Ramgoolam is right to be fearful. It stems from his knowledge that this time what happens after the election will be more important than the election itself and there – despite all the chest-thumping and bravado of the campaign – he is actually at a severe disadvantage vis-à-vis his rival, Pravind Jugnauth.

Imagine this scenario: the MMM fuelled by the enthusiasm of its partisans who for once are not tied down by a controversial alliance end up with between 10 and 12 seats. Who they choose will form the next government, whom they reject will be left out in the cold.  From the MMM’s point of view, a coalition is necessary since it does not want to spend five more years in the opposition if it does not have to. In this game, Pravind Jugnauth is at an advantage: wary of a repeat of the confusion of 2014 that led to electoral defeat, Navin Ramgoolam has rejected any possibility of sharing the prime ministership. For Pravind Juganuth, on the other hand, splitting the top job with Bérenger would be a small price to pay to save his party from a vengeful Ramgoolam back in power. Pravind Jugnauth also has the precedent of his own father, Anerood Jugnauth, splitting the job with Bérenger between 2000 and 2005 to make such a deal more palatable to his party. If the father could do it, why not the son?

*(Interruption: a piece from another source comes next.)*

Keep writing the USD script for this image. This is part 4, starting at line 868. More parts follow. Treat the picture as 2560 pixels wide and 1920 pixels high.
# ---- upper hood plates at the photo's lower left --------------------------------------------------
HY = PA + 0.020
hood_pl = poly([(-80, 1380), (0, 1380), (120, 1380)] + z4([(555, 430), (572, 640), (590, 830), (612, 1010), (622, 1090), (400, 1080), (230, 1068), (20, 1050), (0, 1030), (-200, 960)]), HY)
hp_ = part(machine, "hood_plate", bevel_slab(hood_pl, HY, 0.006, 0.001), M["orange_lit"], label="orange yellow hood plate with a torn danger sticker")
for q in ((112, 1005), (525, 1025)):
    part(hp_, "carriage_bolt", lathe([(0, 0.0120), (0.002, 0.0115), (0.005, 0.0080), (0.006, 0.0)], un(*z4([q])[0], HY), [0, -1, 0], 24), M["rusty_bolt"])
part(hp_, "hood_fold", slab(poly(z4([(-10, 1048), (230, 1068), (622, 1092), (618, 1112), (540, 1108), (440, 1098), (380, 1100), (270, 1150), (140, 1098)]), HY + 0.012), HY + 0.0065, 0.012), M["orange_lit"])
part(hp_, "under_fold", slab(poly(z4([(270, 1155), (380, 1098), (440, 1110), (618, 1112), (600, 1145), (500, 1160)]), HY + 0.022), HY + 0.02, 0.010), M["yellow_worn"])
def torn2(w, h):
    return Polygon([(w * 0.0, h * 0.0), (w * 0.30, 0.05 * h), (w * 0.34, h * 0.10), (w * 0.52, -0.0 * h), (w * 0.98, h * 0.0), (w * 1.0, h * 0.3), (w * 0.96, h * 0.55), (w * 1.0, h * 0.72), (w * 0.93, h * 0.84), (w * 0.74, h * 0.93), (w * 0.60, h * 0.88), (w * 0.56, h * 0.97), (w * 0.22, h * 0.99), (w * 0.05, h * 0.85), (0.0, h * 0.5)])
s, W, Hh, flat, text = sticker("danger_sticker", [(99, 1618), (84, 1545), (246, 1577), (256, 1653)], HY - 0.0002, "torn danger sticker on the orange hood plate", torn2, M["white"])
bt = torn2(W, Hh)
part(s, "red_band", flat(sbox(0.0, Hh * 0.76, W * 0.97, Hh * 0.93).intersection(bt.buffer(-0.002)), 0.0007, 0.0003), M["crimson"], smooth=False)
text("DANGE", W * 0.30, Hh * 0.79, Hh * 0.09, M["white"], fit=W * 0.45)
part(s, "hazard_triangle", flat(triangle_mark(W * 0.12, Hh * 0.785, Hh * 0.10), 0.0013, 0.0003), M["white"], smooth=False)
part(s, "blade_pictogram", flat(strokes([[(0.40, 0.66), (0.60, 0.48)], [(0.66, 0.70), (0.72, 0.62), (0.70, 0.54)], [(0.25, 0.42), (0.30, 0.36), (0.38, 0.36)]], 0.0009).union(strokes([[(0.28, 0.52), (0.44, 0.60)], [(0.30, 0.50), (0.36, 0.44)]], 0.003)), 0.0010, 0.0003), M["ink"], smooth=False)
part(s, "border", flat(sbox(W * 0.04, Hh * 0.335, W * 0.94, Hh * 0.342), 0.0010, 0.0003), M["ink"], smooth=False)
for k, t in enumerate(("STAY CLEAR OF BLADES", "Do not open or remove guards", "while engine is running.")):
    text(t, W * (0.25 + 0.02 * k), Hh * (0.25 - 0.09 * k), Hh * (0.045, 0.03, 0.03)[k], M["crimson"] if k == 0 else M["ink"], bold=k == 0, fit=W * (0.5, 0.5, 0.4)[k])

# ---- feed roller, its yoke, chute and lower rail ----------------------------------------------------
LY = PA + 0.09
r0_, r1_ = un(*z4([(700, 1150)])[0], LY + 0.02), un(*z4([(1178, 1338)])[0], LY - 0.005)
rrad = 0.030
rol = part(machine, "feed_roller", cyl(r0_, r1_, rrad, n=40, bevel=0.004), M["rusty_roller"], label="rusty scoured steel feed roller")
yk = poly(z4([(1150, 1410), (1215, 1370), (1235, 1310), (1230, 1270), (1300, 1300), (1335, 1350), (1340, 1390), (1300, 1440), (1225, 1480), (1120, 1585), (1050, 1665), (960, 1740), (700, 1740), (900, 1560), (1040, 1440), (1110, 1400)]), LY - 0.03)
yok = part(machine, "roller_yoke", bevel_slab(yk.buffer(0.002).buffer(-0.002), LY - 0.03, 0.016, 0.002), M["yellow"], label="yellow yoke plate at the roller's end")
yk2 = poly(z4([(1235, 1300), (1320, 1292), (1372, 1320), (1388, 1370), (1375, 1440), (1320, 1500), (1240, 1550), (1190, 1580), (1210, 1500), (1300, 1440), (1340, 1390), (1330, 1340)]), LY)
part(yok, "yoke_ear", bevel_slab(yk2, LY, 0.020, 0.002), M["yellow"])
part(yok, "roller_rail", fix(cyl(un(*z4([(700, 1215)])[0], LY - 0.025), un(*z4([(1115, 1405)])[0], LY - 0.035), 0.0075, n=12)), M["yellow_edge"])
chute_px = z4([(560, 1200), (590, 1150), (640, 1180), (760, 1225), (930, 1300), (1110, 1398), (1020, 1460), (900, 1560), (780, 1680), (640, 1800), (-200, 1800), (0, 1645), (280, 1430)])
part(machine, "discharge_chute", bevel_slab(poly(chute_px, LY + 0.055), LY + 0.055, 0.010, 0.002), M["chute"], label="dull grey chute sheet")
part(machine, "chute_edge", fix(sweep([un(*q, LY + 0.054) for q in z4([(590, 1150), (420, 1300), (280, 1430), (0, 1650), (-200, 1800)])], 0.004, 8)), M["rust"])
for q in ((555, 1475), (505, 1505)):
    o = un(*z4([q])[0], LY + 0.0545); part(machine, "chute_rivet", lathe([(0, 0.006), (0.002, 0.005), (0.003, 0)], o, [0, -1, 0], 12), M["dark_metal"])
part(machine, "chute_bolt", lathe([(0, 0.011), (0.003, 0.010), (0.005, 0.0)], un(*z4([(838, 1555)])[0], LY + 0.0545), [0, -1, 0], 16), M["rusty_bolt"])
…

Another disadvantage is that Ramgoolam has already promised the Finance Ministry and the No.2 position in government to Xavier Duval and the PMSD. Would Bérenger and the MMM be content playing third fiddle behind the PMSD? Unlikely. Pravind Jugnauth, on the other hand, has no real allies save for grupuscules and desperadoes whom he could chuck out without a second thought to make way for the MMM.

If the MSM and the MMM collectively end up with more seats than Labour-PMSD, there is no realistic reason for them to languish in the opposition under a minority government. The objections to a marriage between the MMM and the MSM rest more on moral objections than cold-blooded political realism that has marked the MMM’s alliance choices.

One example of this is the idea that the MSM until recently tried to weaken the MMM by poaching its members. The answer to that is that the MSM itself is a breakaway faction of the MMM that did not stop an alliance between the two in 1991. The MSM encouraged the RMM to break away in 1993; that did not stop an alliance with the MMM in 2000 either. Rashid Beebeejaun being in Labour did not stop the Labour-MMM alliance in 2014. If turncoats were an impediment to alliances, there would be no alliances in the country. Another example: the MSM has been horrible in government, so an alliance would mean pulling its chestnuts out of the fire. The presumption being that the MMM out of decency would stay away from the MSM and suffer five more years out of power. The MSM has already started the tango by denying tickets to its more controversial members. The MMM will rely on that to convince its own supporters. And in any case, a sharp sense of realism has always trumped morality at the MMM. Indeed, in any party in Mauritius.  Politics is the art of capturing and wielding state power, not the noble suicide. And after surviving so long out of power, the MMM does not look particularly suicidal.